Local food is

28 March 2003

Bastion executive chef Kenny Ngubane is determined to prove that local is lekker. For many years, he says, local restaurants have been subject to kitchen colonialism, where foreign cooks ran kitchens and their own native food dominated menus.

The result? Eighty percent of the food that restaurants offered was foreign, while just 20 percent was South African.

“Local cooking is very important, but we are so into international cooking”, says Ngubane. “When people come to South Africa, they want South African food, but yet we don’t give to them – we give them a dish like crab thermidor that they can have in their own countries.

“When we go China we want to eat noodles. When we go to India we want to eat rice. When visitors come to South Africa, they want South African food.”

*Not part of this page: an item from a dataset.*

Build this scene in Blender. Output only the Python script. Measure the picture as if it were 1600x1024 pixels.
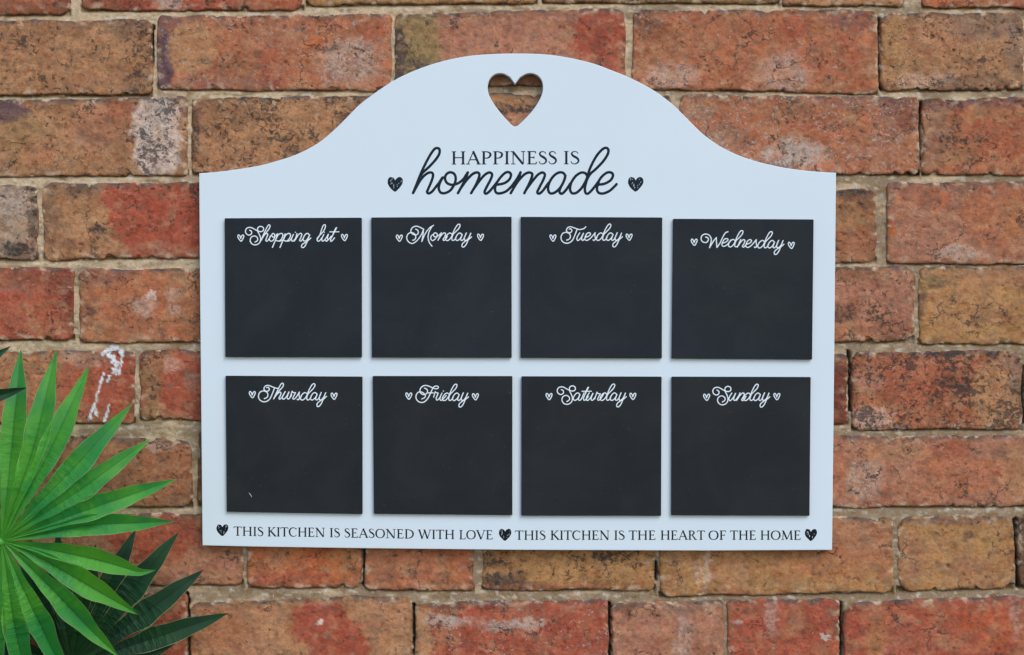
import bpy, math, random
import numpy as np
from mathutils import Vector

# ------------------------------------------------------------------ camera, world, sun, exposure
scene = bpy.context.scene
for o in list(bpy.data.objects):
    bpy.data.objects.remove(o)
COL = scene.collection

S = 0.00058          # metres on the wall for one pixel of the photograph
D = 1.5              # camera distance to the wall face
ZC = 1.40            # height of the camera

cam_data = bpy.data.cameras.new('camera')
cam = bpy.data.objects.new('camera', cam_data)
COL.objects.link(cam)
cam.location = (0, -D, ZC)
cam.rotation_euler = (math.radians(90), 0, 0)
cam_data.sensor_width = 36
cam_data.lens = 36 * D / (1600 * S)
cam_data.clip_start = 0.05
cam_data.clip_end = 200
scene.camera = cam

SUN_EL, SUN_ROT = 44.0, 148.0
world = bpy.data.worlds.new('World')
scene.world = world
world.use_nodes = True
wn = world.node_tree
bg = wn.nodes['Background']
sky = wn.nodes.new('ShaderNodeTexSky')
sky.sky_type = 'NISHITA'
sky.sun_disc = False
sky.sun_elevation = math.radians(SUN_EL)
sky.sun_rotation = math.radians(SUN_ROT)
sky.air_density = 1.0
sky.dust_density = 1.0
sky.ozone_density = 1.0
wn.links.new(sky.outputs[0], bg.inputs[0])
bg.inputs[1].default_value = 0.14

sl = bpy.data.lights.new('sun', 'SUN')
sl.energy = 0.75
sl.angle = math.radians(32)
sl.color = (1.0, 0.98, 0.95)
sun = bpy.data.objects.new('sun', sl)
COL.objects.link(sun)
e, r = math.radians(SUN_EL), math.radians(SUN_ROT)
sdir = Vector((math.sin(r) * math.cos(e), math.cos(r) * math.cos(e), math.sin(e)))
sun.rotation_euler = sdir.to_track_quat('Z', 'Y').to_euler()
sun.location = sdir * 5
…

Bastion fans need not fear: their crab thermidor won’t be replaced with chakalaka, pap or morogo. But more local foods are being featured on the restaurant’s menu. “A lot of South African chefs are starting to cook more local foods. I think that people are realising that we are losing our culture”, says Ngubane.

Head there now and you can dig into Ulundi Ndlovu’s Chicken, made with popular chakalaka, a meal Ngubane named after one of his 22 sous-chefs who excelled in the kitchen. Or bite into a Vrystaat fillet served with mielies on the cob, done true Boere style. Or there is Simonsberg sirloin marinated in a blend of Cape wines, served with Simonsberg brie cheese or a slice of Mpumalanga venison.

But Ngubane is firm about one much-loved indigenous dish that won’t appear on the Bastion’s menu anytime soon – tripe. “We don’t do tripe. That will chase people away!” laughs Ngubane.

“I think that it’s important when introducing more local foods that you also have to look at the type of establishment and the standard it has. I think it must be phased in slowly, not just with a boom! If I’m doing an African menu, I will introduce it slowly – kind of like the way our democracy came into being.”